Here's what we know.

A small group of children learned to play chess in an experimental program and then most had an increase in their academic achievement. Based on that (and nothing more), the argument concludes that the skills developed by learning chess caused the increase in the students' academic performances.

It's important to note that the causal argument is specifically about the "reasoning power and spatial intuition" developed from chess caused the students' improved academic performance. In other words, a situation like Answer C which suggests that the students were motivated to get better grades in order to be on the school chess team does not fall within this causal explanation.

Maybe the chess skills caused the academic improvement, maybe they didn't. There could be any number of possible explanations for the students' improvement that have nothing to do with chess.
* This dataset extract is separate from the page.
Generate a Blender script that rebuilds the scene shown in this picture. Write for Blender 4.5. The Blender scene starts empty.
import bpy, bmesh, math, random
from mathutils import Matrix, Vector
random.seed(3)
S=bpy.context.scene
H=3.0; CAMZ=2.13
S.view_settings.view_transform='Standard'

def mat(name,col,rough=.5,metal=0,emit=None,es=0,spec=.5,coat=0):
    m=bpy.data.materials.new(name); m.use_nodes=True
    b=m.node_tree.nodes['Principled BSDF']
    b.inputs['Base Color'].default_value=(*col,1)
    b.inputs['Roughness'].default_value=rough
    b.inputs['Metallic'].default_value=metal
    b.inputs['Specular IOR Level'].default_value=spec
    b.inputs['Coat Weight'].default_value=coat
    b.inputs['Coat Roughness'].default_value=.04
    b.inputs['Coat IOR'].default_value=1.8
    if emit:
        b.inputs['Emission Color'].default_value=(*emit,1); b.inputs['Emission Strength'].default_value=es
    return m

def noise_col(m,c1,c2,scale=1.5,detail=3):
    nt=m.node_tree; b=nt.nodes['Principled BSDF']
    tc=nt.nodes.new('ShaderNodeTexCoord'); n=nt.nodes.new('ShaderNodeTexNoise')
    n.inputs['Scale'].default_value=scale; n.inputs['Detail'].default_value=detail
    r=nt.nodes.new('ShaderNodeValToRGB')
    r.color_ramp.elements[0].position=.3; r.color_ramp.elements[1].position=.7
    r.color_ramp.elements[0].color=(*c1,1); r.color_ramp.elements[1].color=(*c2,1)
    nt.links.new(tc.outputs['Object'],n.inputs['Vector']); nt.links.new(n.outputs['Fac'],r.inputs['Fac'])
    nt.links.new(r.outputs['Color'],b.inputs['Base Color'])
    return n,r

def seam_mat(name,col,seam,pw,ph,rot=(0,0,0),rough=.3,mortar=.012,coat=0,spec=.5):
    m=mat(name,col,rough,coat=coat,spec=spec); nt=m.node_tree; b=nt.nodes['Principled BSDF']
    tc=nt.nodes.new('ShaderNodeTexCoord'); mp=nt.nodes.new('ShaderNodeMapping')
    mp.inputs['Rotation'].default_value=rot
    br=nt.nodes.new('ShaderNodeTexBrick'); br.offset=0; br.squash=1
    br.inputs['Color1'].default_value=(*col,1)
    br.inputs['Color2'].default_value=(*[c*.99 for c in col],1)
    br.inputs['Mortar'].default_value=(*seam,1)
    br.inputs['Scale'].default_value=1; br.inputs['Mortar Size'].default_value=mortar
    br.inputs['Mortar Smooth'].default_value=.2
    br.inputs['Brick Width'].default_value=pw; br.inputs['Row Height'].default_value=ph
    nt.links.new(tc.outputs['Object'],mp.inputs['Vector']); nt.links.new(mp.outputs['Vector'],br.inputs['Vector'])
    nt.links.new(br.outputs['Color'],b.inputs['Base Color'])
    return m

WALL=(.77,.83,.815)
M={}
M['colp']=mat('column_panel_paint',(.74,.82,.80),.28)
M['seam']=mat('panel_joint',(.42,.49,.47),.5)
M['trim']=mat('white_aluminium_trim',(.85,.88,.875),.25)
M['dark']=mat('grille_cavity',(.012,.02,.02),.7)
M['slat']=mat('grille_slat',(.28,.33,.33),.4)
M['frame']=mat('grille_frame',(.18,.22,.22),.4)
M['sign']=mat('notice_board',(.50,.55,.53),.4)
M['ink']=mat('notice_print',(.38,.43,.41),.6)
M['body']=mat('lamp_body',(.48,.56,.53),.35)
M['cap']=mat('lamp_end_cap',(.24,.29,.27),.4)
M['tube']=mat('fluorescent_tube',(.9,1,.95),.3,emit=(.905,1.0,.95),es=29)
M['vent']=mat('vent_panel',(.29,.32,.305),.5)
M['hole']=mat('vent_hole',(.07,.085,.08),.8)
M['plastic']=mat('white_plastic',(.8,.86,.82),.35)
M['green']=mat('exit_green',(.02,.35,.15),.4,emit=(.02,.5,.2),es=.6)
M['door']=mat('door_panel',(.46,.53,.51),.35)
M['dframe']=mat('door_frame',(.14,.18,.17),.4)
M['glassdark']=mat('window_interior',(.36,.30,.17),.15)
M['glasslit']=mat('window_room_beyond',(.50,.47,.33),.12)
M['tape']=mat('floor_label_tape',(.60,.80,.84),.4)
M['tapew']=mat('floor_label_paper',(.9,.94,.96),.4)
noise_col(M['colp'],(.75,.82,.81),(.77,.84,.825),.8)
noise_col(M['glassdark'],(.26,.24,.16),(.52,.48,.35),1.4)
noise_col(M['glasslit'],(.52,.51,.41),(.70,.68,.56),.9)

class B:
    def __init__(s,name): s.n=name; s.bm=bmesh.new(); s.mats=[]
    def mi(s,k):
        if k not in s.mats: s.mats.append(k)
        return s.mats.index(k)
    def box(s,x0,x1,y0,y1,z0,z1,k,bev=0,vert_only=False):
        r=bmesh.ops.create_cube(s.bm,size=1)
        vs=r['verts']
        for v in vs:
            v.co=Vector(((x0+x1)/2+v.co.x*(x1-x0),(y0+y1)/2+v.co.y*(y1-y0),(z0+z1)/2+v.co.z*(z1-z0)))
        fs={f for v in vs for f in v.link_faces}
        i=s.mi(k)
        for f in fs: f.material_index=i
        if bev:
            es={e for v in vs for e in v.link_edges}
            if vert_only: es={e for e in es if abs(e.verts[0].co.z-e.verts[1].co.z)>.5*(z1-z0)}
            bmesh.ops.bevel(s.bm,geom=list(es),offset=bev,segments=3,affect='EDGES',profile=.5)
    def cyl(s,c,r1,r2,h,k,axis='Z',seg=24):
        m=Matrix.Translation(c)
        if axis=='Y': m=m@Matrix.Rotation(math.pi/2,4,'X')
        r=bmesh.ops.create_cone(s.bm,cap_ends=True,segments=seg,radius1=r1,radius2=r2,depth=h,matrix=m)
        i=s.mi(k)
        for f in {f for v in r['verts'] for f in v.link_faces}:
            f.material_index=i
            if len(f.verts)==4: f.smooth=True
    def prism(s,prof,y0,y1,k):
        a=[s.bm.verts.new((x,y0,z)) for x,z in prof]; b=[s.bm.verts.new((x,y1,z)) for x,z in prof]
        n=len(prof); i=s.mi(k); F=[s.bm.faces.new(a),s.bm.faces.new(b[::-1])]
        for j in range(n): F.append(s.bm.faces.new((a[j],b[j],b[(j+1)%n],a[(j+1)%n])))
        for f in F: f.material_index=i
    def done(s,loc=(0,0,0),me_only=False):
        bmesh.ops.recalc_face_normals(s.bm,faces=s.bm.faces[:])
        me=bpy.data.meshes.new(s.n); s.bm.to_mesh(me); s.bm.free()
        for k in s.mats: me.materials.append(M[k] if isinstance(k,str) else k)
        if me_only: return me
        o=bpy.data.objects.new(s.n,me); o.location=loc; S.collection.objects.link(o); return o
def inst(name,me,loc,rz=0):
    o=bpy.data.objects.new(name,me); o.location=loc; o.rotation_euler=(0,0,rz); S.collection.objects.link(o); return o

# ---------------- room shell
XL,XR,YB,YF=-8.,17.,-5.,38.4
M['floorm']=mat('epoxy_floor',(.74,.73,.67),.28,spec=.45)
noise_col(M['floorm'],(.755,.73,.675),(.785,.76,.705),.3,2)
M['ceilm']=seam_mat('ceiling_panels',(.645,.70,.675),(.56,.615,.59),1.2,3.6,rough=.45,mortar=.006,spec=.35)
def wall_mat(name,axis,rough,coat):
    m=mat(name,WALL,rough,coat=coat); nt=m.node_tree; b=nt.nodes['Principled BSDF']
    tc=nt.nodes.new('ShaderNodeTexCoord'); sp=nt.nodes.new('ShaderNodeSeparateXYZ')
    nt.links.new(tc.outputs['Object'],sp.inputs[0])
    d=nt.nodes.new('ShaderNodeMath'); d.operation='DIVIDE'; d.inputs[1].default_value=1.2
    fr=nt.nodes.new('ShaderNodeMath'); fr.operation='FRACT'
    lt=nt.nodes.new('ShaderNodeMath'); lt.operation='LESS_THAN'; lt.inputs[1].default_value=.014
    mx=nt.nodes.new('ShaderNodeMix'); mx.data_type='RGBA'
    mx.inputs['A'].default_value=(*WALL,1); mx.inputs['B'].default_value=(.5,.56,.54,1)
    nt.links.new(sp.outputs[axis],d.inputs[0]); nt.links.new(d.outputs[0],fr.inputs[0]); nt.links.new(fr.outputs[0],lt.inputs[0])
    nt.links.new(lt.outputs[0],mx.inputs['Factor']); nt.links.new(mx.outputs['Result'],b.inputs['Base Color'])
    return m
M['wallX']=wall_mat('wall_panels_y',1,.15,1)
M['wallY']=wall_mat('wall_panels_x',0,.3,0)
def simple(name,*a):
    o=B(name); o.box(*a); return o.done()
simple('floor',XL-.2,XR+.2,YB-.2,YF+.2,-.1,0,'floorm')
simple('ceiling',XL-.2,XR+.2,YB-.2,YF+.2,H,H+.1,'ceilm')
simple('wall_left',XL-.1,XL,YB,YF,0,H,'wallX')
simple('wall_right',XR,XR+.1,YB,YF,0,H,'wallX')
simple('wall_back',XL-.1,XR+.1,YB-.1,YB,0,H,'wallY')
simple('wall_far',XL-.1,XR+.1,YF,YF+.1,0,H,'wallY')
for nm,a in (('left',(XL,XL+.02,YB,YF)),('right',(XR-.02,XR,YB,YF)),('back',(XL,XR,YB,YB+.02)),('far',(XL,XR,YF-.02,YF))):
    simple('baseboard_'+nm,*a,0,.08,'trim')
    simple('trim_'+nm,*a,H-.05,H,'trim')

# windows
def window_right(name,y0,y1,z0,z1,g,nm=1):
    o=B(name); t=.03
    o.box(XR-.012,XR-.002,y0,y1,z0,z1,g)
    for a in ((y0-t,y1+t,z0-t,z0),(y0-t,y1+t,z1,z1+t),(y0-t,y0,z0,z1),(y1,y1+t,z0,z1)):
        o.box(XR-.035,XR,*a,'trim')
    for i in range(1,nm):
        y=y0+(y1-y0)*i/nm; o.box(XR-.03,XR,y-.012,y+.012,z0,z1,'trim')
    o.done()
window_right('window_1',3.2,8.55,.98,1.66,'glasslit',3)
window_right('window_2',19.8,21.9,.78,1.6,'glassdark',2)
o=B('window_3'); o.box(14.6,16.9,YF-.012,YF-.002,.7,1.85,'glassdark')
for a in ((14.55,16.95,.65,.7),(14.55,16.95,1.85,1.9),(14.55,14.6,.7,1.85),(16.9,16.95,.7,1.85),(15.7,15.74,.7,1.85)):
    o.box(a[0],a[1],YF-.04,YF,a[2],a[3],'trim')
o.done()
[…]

We just don't know either way.

You mentioned that chess skills could be improving academic performance simultaneously with Answer C, but it is also possible that the skills developed learning chess had nothing to do with the students' improvement and that all of the students' improvement was due to some other cause (such as a desire to join the chess team, as mentioned in Answer C.) Given that this is a possibility (even if we are not certain that is what really happened), it weakens the claim that chess skills by themselves improve academic performance.